● Problem statement:
Starting at the first line of the data below, write out each line exactly until you reach the line containing "box('marble_fin',8.72,9.19,y0,y1,0,ZR,mat=M_beige)", and include that line too.

● Raw data:
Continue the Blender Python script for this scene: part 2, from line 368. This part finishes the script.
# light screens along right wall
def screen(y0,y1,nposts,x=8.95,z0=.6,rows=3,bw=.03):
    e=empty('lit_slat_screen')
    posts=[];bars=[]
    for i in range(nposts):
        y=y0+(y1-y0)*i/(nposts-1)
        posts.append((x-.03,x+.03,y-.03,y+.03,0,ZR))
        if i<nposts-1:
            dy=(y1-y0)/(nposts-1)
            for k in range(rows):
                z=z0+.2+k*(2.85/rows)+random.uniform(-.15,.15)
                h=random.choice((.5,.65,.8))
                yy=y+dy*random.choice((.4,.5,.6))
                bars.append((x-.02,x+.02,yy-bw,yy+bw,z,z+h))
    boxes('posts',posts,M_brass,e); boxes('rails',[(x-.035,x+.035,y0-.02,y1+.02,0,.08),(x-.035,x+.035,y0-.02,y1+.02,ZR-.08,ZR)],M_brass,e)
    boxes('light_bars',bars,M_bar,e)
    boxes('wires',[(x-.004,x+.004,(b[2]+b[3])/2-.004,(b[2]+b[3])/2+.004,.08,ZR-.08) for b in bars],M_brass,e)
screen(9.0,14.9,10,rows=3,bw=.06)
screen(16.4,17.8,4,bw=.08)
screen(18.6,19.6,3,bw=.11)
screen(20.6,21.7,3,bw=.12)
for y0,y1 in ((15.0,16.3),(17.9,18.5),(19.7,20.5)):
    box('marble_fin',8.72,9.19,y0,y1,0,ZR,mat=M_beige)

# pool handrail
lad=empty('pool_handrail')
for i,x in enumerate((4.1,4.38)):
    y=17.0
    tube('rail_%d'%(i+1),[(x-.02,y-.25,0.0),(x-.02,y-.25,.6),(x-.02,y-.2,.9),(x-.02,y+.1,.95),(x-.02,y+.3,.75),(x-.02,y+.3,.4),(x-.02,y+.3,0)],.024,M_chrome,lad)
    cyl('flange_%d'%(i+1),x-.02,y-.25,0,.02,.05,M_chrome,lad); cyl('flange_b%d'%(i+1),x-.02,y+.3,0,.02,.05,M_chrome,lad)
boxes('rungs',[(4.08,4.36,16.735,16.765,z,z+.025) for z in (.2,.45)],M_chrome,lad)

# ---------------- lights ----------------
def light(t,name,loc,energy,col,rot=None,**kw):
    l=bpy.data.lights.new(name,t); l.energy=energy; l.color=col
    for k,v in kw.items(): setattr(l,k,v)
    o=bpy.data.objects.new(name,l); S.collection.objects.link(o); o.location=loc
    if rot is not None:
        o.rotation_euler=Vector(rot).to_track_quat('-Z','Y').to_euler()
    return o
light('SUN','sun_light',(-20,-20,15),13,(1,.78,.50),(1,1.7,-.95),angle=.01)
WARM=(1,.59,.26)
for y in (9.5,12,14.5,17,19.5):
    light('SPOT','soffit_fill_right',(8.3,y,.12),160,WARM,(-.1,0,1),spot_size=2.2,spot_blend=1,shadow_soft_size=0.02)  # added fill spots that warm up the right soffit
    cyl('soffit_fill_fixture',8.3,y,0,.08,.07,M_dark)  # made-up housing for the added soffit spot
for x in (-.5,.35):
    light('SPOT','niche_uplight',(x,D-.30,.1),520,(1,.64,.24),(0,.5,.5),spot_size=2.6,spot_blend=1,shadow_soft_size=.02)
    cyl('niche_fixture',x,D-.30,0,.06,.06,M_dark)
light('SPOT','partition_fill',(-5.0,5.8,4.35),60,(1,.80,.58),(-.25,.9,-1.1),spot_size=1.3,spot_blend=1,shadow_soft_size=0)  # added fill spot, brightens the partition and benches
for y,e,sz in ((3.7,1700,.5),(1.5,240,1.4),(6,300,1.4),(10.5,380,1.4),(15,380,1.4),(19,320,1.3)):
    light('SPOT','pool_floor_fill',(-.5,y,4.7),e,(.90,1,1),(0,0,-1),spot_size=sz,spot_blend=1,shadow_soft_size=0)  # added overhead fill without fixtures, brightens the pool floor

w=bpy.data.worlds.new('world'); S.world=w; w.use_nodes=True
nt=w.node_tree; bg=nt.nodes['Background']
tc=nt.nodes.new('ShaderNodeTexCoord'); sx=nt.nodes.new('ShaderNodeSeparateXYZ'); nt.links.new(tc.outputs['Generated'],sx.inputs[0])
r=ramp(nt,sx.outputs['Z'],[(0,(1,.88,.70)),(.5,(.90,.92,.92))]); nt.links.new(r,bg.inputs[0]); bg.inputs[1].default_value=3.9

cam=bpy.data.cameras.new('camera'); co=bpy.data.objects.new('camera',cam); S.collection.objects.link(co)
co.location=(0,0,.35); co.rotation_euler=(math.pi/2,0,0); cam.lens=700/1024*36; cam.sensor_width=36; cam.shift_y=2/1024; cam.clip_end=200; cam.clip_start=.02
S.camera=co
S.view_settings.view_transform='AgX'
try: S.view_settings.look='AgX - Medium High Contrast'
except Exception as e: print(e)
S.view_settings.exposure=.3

● Reply to the exercise:
Continue the Blender Python script for this scene: part 2, from line 368. This part finishes the script.
# light screens along right wall
def screen(y0,y1,nposts,x=8.95,z0=.6,rows=3,bw=.03):
    e=empty('lit_slat_screen')
    posts=[];bars=[]
    for i in range(nposts):
        y=y0+(y1-y0)*i/(nposts-1)
        posts.append((x-.03,x+.03,y-.03,y+.03,0,ZR))
        if i<nposts-1:
            dy=(y1-y0)/(nposts-1)
            for k in range(rows):
                z=z0+.2+k*(2.85/rows)+random.uniform(-.15,.15)
                h=random.choice((.5,.65,.8))
                yy=y+dy*random.choice((.4,.5,.6))
                bars.append((x-.02,x+.02,yy-bw,yy+bw,z,z+h))
    boxes('posts',posts,M_brass,e); boxes('rails',[(x-.035,x+.035,y0-.02,y1+.02,0,.08),(x-.035,x+.035,y0-.02,y1+.02,ZR-.08,ZR)],M_brass,e)
    boxes('light_bars',bars,M_bar,e)
    boxes('wires',[(x-.004,x+.004,(b[2]+b[3])/2-.004,(b[2]+b[3])/2+.004,.08,ZR-.08) for b in bars],M_brass,e)
screen(9.0,14.9,10,rows=3,bw=.06)
screen(16.4,17.8,4,bw=.08)
screen(18.6,19.6,3,bw=.11)
screen(20.6,21.7,3,bw=.12)
for y0,y1 in ((15.0,16.3),(17.9,18.5),(19.7,20.5)):
    box('marble_fin',8.72,9.19,y0,y1,0,ZR,mat=M_beige)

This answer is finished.